Linked by Thom Holwerda on Thu 31st May 2012 21:41 UTC
Legal And thus, it ends. Despite a never-ending stream of doom and gloom from Oracle/Microsoft-funded 'pundits' regarding Google and Android (six hundred billion trillion gazillion eurodollars in damages!!1!), judge Alsup has just squashed all of Oracle's chances with a ruling that is good news for those of us who truly care about this wonderful industry: APIs are not copyrightable. Alsup: "To accept Oracle's claim would be to allow anyone to copyright one version of code to carry out a system of commands and thereby bar all others from writing their own different versions to carry out all or part of the same commands. No holding has ever endorsed such a sweeping proposition." Supreme Court, Ellison?
Thread beginning with comment 520372
To view parent comment, click here.
To read all comments associated with this story, please click here.
RE[2]: APIs not copyrightable
by earksiinni on Fri 1st Jun 2012 19:44 UTC in reply to "RE: APIs not copyrightable"
earksiinni
Member since:
2009-03-27

Isn't there a similar concept in British law, the idea of a "poll" (e.g., "name poll")? I believe it's a form of legal obligation where the obligation is unilateral and self-imposed, or something like that. When the obligation is between two or more people, then it becomes a contract (I think).

I really don't know anything about the whole Mono situation, but perhaps the reason why Microsoft called it a "promise" is because the "poll" concept doesn't exist in U.S. law, AFAIK. Yet there may be some serious legal ramifications, just like how registering your copyright is not necessary to enforce it as long as it meets certain criteria (in theory). I always got the feeling that people were skeptical/prejudiced about/against the promise simply because of its name, as if it would sound naive to accept it because it would be like "believing" in a personal guarantee. But really, I haven't informed myself sufficiently to know the grounds for skepticism.

Reply Parent Score: 2

RE[3]: APIs not copyrightable
by cdude on Sat 2nd Jun 2012 00:15 in reply to "RE[2]: APIs not copyrightable"
cdude Member since:
2008-09-21

The thing is Microsoft only promised that *Microsoft* does not sue. They did not promise the same applies for patent-"exploiter" or Microsoft-partners who have/got rights to do so using the Microsoft .NET patent-pool.

Reply Parent Score: 3

RE[3]: APIs not copyrightable
by kwan_e on Sat 2nd Jun 2012 03:54 in reply to "RE[2]: APIs not copyrightable"
kwan_e Member since:
2007-02-18

Isn't there a similar concept in British law, the idea of a "poll" (e.g., "name poll")? I believe it's a form of legal obligation where the obligation is unilateral and self-imposed, or something like that.
.
.
I always got the feeling that people were skeptical/prejudiced about/against the promise simply because of its name, as if it would sound naive to accept it because it would be like "believing" in a personal guarantee. But really, I haven't informed myself sufficiently to know the grounds for skepticism.
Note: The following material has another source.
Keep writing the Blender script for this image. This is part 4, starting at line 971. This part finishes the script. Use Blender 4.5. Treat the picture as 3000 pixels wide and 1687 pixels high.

Does any of that really matter? Let's suppose one day, Microsoft decides to unilaterally go back on their legally binding promise. Who has the money to sue them and can they guarantee the court won't just invalidate the promise?

People were/are skeptical/prejudice of the promise, not because of the name, but because of who made it and their history. If Google were to make a promise of any sort, people would tend to believe it. In this case, it's Microsoft and can we really trust any of their promises?

Reply Parent Score: 3

RE[4]: APIs not copyrightable
by dizwell on Sun 3rd Jun 2012 12:49 in reply to "RE[3]: APIs not copyrightable"
dizwell Member since:
2012-06-03

The legal doctrine is called "equitable estoppel". If you unilaterally promise something, you cannot then unilaterally withdraw that promise if, in doing so, you would cause harm to anyone who had relied upon that promise.

The classic case is this: you own a property in London. It is war-time, and you are finding it difficult to let the building. So you promise a potential lessee that you'll charge much-reduced rent for the duration of the war. The potential lessee agrees, and takes a lease. The war ends; you now say "you owe me the normal rent for the war years, which is much higher than the rent I actually charged you. And the war is over so you can afford to pay".

The English High Court, in 1947, basically said, "Bugger Off: you promise something, you can't go back on that promise if it causes detriment to someone who relied on your promise".

Microsoft promises not to sue in various circumstances; they cannot subsequently unilaterally withdraw that promise and hope to have their "rights" enforced.

And it's irrelevant if it's Microsoft or someone who has subsequently bought their patents or their patent right: Microsoft have renounced their patent rights in these specific circumstances. No-one may subsequently seek to enforce those rights, to the detriment of others, without bumping into the equitble estoppel brick wall.